Do diálogo ao ataque: como a polarização nacional contamina os municípios
Nos últimos anos, o Brasil mergulhou em um cenário de polarização política extrema. A disputa nacional entre Lula e Bolsonaro deixou de ser apenas ideológica para se transformar em algo quase bélico. E esse modelo de enfrentamento — sem espaço para diálogo ou moderação — passou a ser copiado em larga escala nos municípios, com consequências diretas para a convivência social e para a liberdade de escolha do cidadão comum.
Hoje, nos rincões mais distantes do país, é possível enxergar ecos dessa radicalização. Grupos políticos locais agem como se estivessem em guerra. Inspirados não apenas na disputa ideológica brasileira, mas também em conflitos internacionais simbólicos como o embate entre Donald Trump e o ministro Alexandre de Moraes — onde acusações de autoritarismo, censura e ameaça à democracia são jogadas de lado a lado —, muitos líderes locais passaram a tratar a política como uma guerra de narrativas. Um território a ser dominado, onde o “outro” é sempre inimigo.
Na cabeça de alguns políticos municipais, não há adversários — há inimigos a serem destruídos. Não há debate — há trincheiras. Não há espaço para neutralidade — todo silêncio é interpretado como apoio ao “outro lado”. E elogiar qualquer ação de alguém que não pertença ao grupo dominante é o suficiente para ser acusado de traição.

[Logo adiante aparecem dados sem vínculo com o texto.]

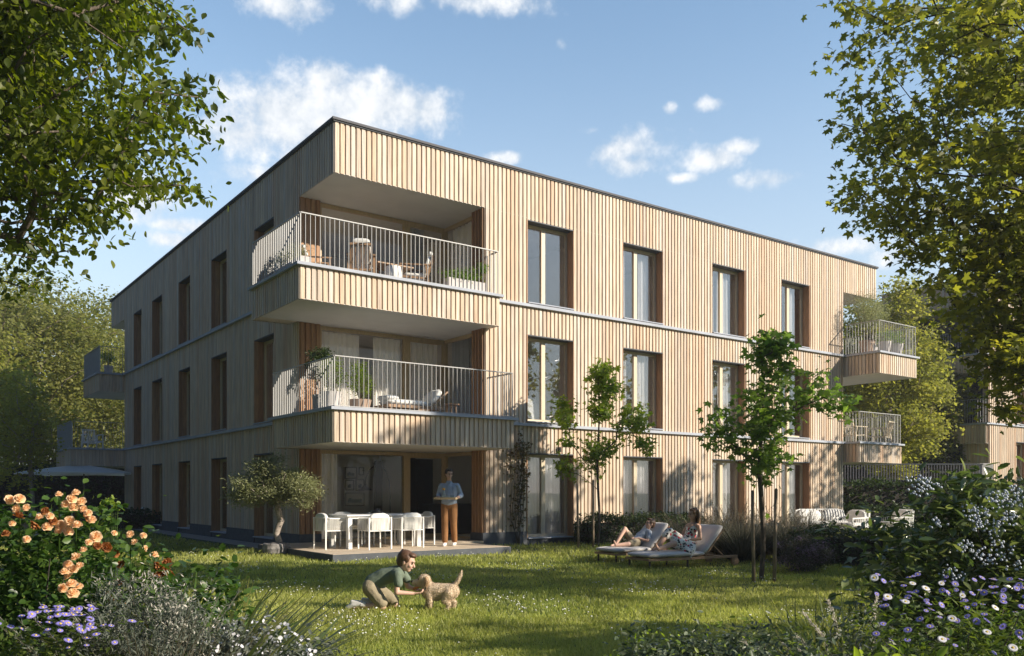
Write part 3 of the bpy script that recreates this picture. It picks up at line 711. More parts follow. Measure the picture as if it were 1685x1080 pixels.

Essa lógica perversa prejudica diretamente a população. Ao invés de uma democracia viva, onde as pessoas podem reconhecer méritos e criticar erros com equilíbrio, o que se vê é uma guerra fria local, em que todo gesto é vigiado, interpretado e, muitas vezes, punido moralmente. Pessoas são colocadas umas contra as outras por suas preferências eleitorais. E a política, que deveria ser instrumento de transformação social, vira um instrumento de controle, medo e manipulação.
Como numa guerra, quem está no poder tenta manter o território a qualquer custo. As alianças não se baseiam em projetos, mas em conveniências. E quem se recusa a tomar partido vira alvo — isolado, caluniado ou cancelado.
Mas é preciso romper com esse ciclo. A política municipal não pode continuar sendo uma reprodução caricata dos grandes conflitos nacionais ou internacionais. Estamos falando de cidades, de comunidades, de vidas reais que dependem de políticas públicas eficazes, e não de disputas passionais e destrutivas.
É hora de desmilitarizar a política local, de tirar o fardamento ideológico das relações comunitárias e de restabelecer o que há de mais básico na convivência democrática: a possibilidade de pensar diferente sem ser atacado.
Porque no fim das contas, quem lucra com a política como guerra são os mesmos de sempre: os que transformam o poder em fim, e não em meio. E quem perde, é o povo — que continua sendo usado como escudo, massa de manobra e linha de frente em batalhas que, muitas vezes, não são suas.
E é nesse cenário que se destacam três tipos de pessoas: os de valor, os de preço e os que não se vendem.
São esses últimos — firmes, silenciosos e convictos — que ainda mantêm de pé a esperança de uma política decente, feita com consciência, e não com barganha.